Girls between 5 and 14 years old spend 40 per cent more time, or 160 million more hours a day, on unpaid household chores and collecting water and firewood compared to boys their age, according to a research undertaken by UNICEF. The report - Harnessing the Power of Data for Girls: Taking stock and looking ahead to 2030 - includes the first global estimates on the time girls spend doing household chores such as cooking, cleaning, caring for family members and collecting water and firewood.
The report’s findings echo so much I what I have seen and learnt during my time in Nebbi. It is women and young girls who I see every day walking up and down the road into Nebbi itself carrying heavy loads – basins of washing, baskets of tomatoes, onions, maize, etc., sacks of charcoal, dried cassava or cassava flour, bundles of fire wood, water jerry cans, etc. – on their heads. It is rare to see boys carrying these loads. I have only seen one women riding (i.e. not a pillion passenger) a motorbike and I can’t even start to guess at how many motorcycles I have seen go passed me.
Whenever I have passed a water source (clean or unclean), it has been the women and girls operating the pump and filling the jerry cans before lifting them onto their heads for the long walk home.
It has also been very apparent, when visiting schools, that fewer girls are in education than boys. If a family is struggling to pay school fees, the money available will be spent on the boys as the culture does not value girls equally to boys.

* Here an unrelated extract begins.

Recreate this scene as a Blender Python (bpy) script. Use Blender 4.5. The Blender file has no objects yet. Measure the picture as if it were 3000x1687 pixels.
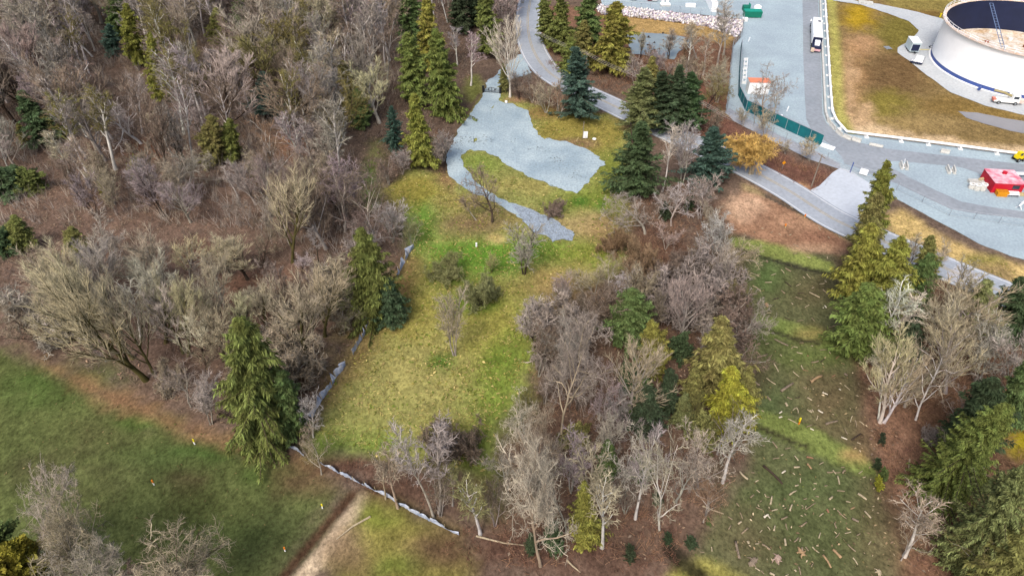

Yesterday, I visited St. Maria Goretti Secondary School on the outskirts of Nebbi. The school is an all girls' boarding school which opened last year. The school is working hard to try and improve school attendance for girls (which is currently as low as around 65 girls per 100 boys). The provision of boarding facilities seeks to enable the girls to focus on their studies as they will not be diverted to other household chores. It is also means that absentee rates will be less as the girls won't be kept home when they are required to care for the younger siblings or work on the family's land.